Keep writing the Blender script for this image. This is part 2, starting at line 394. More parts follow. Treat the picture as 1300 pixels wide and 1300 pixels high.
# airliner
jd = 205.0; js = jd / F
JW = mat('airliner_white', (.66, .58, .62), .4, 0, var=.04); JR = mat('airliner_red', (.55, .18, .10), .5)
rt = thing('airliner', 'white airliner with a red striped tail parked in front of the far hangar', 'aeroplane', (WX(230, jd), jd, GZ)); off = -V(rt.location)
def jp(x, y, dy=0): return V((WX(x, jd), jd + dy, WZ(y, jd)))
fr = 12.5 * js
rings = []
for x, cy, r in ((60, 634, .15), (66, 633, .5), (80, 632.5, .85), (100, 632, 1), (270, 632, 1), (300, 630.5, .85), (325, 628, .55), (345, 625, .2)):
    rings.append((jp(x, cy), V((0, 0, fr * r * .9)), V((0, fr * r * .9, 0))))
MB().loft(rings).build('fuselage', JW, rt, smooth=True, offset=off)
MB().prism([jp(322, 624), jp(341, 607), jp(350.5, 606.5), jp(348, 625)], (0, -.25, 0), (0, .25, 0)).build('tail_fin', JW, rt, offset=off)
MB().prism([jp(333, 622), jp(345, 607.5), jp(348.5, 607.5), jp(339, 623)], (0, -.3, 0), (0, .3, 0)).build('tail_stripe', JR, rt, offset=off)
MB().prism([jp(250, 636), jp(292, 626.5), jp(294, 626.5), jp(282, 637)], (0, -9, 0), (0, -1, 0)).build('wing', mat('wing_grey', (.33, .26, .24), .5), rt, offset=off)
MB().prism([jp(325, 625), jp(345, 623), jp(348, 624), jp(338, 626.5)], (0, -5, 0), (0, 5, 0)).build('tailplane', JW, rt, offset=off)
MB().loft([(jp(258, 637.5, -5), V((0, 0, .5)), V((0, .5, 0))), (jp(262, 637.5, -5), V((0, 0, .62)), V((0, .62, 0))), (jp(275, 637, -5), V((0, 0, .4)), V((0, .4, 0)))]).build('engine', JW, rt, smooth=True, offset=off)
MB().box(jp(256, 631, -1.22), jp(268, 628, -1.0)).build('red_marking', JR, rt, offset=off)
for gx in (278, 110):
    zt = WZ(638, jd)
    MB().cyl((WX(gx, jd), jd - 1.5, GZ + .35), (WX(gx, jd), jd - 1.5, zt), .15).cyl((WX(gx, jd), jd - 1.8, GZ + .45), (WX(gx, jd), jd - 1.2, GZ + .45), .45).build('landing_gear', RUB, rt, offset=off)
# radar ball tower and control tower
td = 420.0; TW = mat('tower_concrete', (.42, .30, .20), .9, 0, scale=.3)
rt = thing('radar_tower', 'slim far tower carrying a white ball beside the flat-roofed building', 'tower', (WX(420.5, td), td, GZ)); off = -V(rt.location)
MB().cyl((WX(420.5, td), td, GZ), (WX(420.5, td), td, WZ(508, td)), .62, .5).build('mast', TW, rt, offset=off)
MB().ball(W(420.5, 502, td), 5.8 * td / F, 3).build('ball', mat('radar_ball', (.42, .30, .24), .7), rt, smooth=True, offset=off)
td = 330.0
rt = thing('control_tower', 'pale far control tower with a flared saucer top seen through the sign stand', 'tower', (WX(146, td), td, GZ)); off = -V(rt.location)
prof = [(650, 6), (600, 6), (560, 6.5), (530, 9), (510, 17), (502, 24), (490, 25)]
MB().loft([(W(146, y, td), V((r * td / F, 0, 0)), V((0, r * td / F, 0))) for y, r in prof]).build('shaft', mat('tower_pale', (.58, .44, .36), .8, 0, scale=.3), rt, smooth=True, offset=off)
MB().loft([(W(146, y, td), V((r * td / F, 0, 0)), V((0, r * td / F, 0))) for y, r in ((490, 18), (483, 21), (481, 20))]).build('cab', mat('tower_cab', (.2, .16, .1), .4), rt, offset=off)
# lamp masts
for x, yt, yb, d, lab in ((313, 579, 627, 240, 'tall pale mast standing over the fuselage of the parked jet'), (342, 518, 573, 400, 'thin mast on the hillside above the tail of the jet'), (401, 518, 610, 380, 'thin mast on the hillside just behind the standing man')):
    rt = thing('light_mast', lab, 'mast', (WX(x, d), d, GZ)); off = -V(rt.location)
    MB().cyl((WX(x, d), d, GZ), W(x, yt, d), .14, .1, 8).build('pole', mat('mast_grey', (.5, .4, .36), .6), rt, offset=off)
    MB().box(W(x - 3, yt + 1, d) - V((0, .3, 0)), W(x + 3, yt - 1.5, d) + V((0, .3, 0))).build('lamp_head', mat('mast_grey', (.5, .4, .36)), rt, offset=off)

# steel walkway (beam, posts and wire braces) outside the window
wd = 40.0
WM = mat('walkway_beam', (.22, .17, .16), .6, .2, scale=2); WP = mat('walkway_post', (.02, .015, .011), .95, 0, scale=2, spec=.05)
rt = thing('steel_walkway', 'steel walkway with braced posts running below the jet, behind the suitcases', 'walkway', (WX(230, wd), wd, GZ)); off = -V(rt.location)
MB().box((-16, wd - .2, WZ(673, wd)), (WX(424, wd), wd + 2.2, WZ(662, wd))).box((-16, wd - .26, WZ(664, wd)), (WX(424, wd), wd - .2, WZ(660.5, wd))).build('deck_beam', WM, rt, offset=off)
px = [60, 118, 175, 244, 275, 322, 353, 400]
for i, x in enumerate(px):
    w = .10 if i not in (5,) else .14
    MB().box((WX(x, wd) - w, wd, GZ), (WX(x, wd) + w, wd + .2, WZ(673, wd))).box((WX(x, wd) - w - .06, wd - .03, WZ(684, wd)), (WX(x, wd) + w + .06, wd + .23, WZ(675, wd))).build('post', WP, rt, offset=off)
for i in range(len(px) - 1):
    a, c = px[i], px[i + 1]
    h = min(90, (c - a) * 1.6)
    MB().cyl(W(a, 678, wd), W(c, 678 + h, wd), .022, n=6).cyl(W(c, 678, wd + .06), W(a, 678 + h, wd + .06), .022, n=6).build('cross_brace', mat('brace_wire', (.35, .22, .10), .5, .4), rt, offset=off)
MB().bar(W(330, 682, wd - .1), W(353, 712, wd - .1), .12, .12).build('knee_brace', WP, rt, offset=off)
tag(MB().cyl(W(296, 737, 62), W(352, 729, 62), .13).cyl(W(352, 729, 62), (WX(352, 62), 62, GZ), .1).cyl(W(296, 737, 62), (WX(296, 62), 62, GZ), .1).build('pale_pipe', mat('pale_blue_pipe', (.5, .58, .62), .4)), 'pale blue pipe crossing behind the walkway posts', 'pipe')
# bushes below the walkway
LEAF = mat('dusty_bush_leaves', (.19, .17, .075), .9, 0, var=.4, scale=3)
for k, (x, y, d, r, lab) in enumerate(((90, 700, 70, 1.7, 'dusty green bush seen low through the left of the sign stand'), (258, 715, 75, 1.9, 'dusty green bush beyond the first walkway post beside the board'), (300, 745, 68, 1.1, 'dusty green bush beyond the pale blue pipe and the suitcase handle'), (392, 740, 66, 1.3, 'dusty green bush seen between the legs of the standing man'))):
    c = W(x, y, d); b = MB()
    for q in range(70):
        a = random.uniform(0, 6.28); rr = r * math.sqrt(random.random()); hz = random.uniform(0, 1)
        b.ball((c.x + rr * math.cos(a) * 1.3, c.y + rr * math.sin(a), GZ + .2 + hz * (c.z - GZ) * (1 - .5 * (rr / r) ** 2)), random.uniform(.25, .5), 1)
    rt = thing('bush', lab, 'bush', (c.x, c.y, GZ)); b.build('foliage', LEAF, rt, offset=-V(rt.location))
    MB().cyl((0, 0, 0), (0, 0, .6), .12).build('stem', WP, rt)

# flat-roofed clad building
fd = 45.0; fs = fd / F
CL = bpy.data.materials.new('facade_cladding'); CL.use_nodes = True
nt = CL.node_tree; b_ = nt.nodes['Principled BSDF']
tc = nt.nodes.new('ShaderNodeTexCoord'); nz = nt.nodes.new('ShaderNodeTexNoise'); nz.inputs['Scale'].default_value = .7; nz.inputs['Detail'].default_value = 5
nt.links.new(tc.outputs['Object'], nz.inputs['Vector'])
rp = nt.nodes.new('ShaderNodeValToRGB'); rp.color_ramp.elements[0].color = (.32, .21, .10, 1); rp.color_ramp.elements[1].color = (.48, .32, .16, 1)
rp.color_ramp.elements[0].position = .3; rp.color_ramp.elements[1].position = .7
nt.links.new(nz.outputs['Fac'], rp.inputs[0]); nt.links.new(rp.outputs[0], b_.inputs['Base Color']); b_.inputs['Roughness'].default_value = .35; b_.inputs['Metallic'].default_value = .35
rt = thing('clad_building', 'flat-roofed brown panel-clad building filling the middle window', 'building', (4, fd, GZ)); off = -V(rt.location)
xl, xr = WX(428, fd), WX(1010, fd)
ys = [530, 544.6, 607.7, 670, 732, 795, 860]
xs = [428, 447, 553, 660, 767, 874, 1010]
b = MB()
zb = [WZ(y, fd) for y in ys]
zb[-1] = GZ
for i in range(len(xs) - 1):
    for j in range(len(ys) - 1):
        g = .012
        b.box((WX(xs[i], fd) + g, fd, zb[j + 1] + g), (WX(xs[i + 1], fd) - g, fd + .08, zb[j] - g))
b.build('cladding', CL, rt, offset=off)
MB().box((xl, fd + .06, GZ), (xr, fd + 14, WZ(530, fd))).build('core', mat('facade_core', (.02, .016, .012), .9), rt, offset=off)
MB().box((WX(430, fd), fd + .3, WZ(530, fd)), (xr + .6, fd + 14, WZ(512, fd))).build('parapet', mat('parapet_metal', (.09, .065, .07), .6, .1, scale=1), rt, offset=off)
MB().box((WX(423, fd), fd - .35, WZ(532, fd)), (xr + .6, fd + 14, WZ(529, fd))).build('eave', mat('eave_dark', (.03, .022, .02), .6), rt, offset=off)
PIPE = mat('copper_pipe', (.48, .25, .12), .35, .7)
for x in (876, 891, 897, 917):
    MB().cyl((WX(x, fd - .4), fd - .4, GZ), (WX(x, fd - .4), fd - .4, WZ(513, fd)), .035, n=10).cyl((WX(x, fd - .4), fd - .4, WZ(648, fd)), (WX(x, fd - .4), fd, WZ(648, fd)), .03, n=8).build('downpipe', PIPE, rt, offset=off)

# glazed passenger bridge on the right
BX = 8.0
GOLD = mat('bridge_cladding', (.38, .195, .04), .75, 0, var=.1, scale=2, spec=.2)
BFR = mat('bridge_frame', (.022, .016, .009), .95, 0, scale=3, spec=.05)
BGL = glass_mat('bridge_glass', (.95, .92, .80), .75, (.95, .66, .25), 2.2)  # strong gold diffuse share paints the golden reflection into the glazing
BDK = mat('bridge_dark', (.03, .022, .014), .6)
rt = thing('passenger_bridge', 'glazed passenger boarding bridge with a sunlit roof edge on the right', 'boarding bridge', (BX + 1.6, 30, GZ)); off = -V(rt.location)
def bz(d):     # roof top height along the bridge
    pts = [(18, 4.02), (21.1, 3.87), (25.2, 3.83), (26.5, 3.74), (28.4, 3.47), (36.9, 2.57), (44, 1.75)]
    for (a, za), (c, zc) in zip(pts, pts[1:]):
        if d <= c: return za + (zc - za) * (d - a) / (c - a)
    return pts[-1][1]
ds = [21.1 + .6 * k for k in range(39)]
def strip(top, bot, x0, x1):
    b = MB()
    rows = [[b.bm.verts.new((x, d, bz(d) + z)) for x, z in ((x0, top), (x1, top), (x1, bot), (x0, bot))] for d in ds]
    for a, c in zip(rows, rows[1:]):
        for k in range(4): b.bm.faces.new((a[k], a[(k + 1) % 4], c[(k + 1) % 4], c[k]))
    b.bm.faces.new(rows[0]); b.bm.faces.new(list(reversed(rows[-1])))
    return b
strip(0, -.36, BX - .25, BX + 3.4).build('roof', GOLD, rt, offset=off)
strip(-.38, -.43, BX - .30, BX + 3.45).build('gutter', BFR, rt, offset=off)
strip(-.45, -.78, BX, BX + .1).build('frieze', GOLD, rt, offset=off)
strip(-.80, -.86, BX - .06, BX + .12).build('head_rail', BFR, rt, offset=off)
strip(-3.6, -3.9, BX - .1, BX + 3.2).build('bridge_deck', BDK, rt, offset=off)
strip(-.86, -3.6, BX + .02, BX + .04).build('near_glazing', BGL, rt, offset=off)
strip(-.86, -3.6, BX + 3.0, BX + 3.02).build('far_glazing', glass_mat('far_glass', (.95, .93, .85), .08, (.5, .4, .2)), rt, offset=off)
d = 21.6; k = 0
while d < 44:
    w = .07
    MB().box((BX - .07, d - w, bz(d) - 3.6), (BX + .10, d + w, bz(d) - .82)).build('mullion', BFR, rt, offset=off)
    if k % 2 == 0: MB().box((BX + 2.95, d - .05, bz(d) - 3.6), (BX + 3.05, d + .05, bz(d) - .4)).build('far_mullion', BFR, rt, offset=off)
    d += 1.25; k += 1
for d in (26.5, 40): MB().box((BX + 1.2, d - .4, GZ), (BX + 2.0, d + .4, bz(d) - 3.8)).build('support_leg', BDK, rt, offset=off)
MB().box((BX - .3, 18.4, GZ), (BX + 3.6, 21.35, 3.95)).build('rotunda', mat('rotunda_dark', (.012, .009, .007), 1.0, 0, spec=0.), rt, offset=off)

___

## TASK INSTRUCTIONS
Give back, word for word, only the lines above from the line holding "var=.1, scale=2, spec=.2)" to the line holding "0, scale=3, spec=.05)", both included.

## THE ANSWER
GOLD = mat('bridge_cladding', (.38, .195, .04), .75, 0, var=.1, scale=2, spec=.2)
BFR = mat('bridge_frame', (.022, .016, .009), .95, 0, scale=3, spec=.05)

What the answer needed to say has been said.